Bhat Sahib would sometimes go deep in history. He would tell us about Aristotle, Plato, and Musa ibn Nasir; he would tell us about the Umayyad, the Abbasids and Fatemi Caliphs. About the decline of Muslims and the rise of the west he usually remarked that “unless Muslims concentrated on new thinking along scientific lines and unless they stopped issuing decrees of heathenism (kufr) in every matter, they can make no; progress. He even said that Muslims of today were; passing through the same era through which the Europeans were; passing in 16th and 17th centuries.”
He would try to solve any problem that was brought to him by the jail inmates. He would usually write applications for them. If a prisoner requested for something, he would make a promise to sort out the problem even if he had nothing in hand. As we were required to attend the Special Court every day, Bhat Sahib would hand over a list of requirements to one of the acquaintances who happened to be there at the court. He would direct him to buy the things listed like cigarettes, fruits and other things of daily use. This would create a problem in the jail sometimes. Once, the jail superintendent made a complaint to the court that Bhat Sahib buys sugar, onions and fruit for the prisoners. On hearing this, he stood up in the court and said that he was not bringing any drugs or intoxicants. Is it forbidden to give sugar to a prisoner?

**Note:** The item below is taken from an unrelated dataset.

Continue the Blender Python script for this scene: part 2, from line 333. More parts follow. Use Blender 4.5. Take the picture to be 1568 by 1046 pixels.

In short one can say that Bhat Sahib’s every part of life was dedicated to the service of the people irrespective of their religion, region or clan. In the Pakistani court he had said that:
“He had neither hatched any conspiracy nor ever participated in the group of conspirators. He asserted that his character was transparent. He said that of course he was revolting against corruption, money-mindedness, exploitation, oppression, slavery and faithlessness.” “If the ruling clique of Pakistan, which has grown under the shadow of exploitative system, and which in turn is represented by the state bureaucracy and military dominance, consider my stand a conspiracy, it is no surprise to me. History tells us that whenever a movement was set afloat against exploitation and enslavement, the dominant rulers always took support of the term “conspiracy”.  If these words spoken boldly in the court are analyzed dispassionately, then Maqbool Bhat rises as a person of revolutionary and innovative ideas, one who is passionately against oppression, enslavement and subjugation. He was a leader of extraordinary courage.

This is the 30th year of his martyrdom. The best and befitting tribute that we can pay to this lighthouse of knowledge and consciousness is that we wriggle out of confusion and put the Kashmiri nation on the true path of national independence. Late Dr. Farooq Haider had composed an elegy on the martyrdom of Maqbool Bhat. Its two concluding verses are as follows:

“Main jhut ke suraj se nahin laya hun kirnen
 Main nor-e sadaqat kelie khud hi jala hun”

It will be a stupendous task to put in black and white all fine qualities of Bhat Sahib, his dedication to the cause, his upbringing, his line of thought, his training etc. of which I have retained innumerable memories. These have to be brought to the people. Should God Almighty spare me time and opportunity, I intend to record all that passes my mind’s screen for our younger and future generations.